My point is, a true hotrod never is quite “done”. In my case, Jimmy G. and I will install a 700R4 overdrive transmission, with a lockup converter, in the near future. This has always been part of the plan, and I’m excited to make the car friendlier on the highway, and a bit quicker in the quarter mile.

When I penned the initial article over three years ago, I mentioned the vision I had was to be able to cruise it to Bob’s Big Boy on occasion, and perhaps a trip or two to the dragstrip.

Even though the finished product is orders of magnitude nicer than I imagined back then, I won’t fall into that chasm of “trailer queen” show cars.

I’ve already run the car, on street tires, at the track to get a performance baseline before the trans swap.
I made a 140-mile round trip out to Bob’s in Burbank for their Friday cruise night (and even had dinner with Tommy Ivo!). This took place on June 28, my 53rd birthday.

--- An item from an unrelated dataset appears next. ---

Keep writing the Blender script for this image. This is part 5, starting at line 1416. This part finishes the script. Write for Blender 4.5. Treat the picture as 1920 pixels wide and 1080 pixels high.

That trip also afforded me an opportunity I wondered about, hoped for, but didn’t seriously think I could make happen. If you go back and read the first line of my column from May of 2016, I make a reference to the original owner of the car, George Pizzillo. I’d never met him, and I don’t think my dad has seen him for nearly 40 years. With the help of the internet I not only located George, but he was more than willing to drive out to Bob’s and take a picture sitting in the very same car (in the original seat!) that he took possession of 51 years and one day before, on June 27th, 1968.

I’m not sure I could possibly top that event in the remainder of time that I own this car. I’m hoping my dad can make the trip out here from Texas in the near future, as having him drive the car that he bought back in December of 1979 (and hasn’t driven for 38 years!) should be special.

One more item that ranks right up there in my history with this special automobile: Hot Rod Magazine will be doing a photo shoot in the near future.


I’d like to be able to continue to entertain those of you who stuck with me throughout this build, and show you the continuous updates, upgrades, and “up-days” that surely will surround my pride and joy.